Apenas hace unas semanas fui al rancho. Tuve la osadía de caminar por la orilla del río a mediodía. Quedé empapado en sudor, quemado del rostro y sorprendido de que sólo fueron veinte minutos de caminata. El recorrido no es díficil ni cansado: empieza en la calle Rivera del Río, continúa por una serie de casas a la orilla del mismo y sigue bordeando platanales y campos abandonados hasta que llego a la vereda del rancho y doblo hacía la casa.

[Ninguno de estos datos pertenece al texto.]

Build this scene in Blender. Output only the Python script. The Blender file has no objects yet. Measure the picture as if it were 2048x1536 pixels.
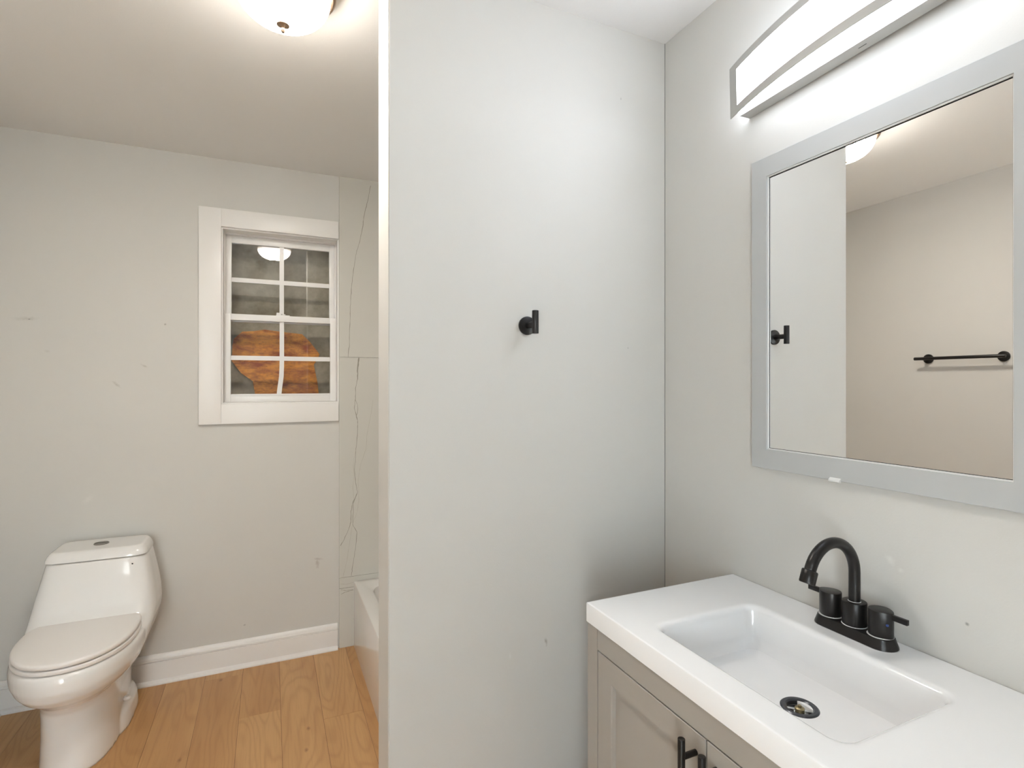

Recorrerlo es hacer memoria de una serie de historias contadas desde lejos e incluso de algunas vividas. Fue en ese recorrido - no sé donde- donde algún tío abuelo encontró a un grupo de revolucionarios colgando a su mejor amigo y él tuvo que abrazarlo para ayudarlo a bienmorir, so pena de ser el siguiente. Y aún así, más tarde, murió de la impresión.

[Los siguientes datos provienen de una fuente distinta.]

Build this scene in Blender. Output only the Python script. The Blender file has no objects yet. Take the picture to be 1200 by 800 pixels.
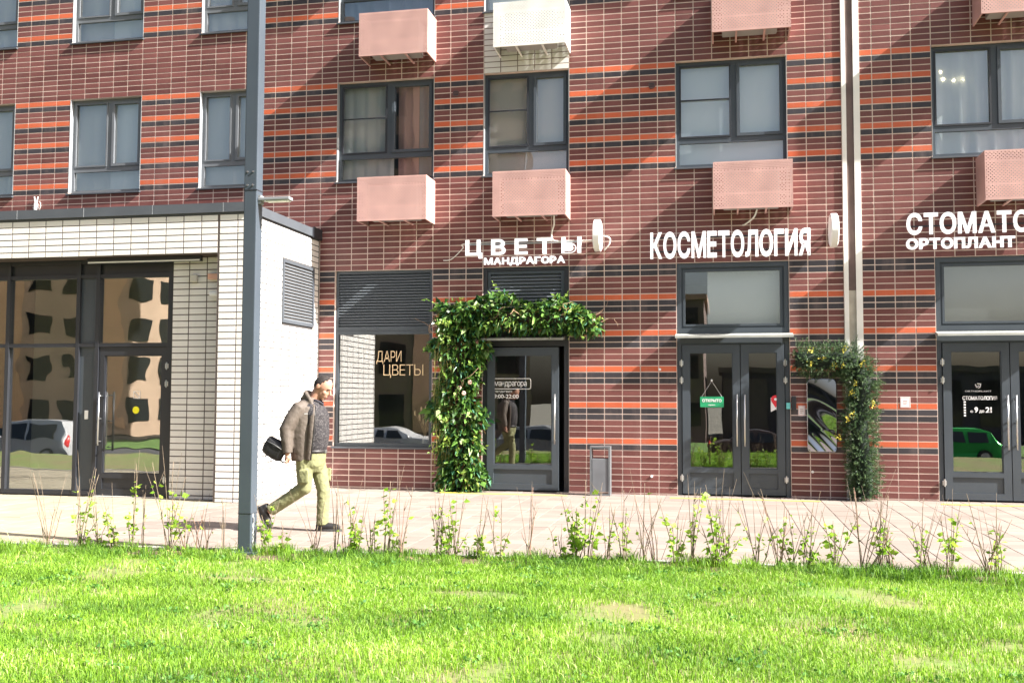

Mi abuela me platicaba de la vez que viendo la creciente, esa mezcla de agua revuelta, troncos y basura, alcanzaron a ver pasar una casa con la gente en el techo. Y así. Historias y más historias, una memoria que se combina con los infaltables libros y resulta en un acervo extraño, hecho no sólo de esos recuerdos, sino de sabores y sensaciones compartidas. Ese tejido de recuerdos, vale la insolada, aunque lo mejor, es el mismo recorrido al atardecer. Entonces las garzas y las aves acuáticas resultan mucho más fáciles de observar.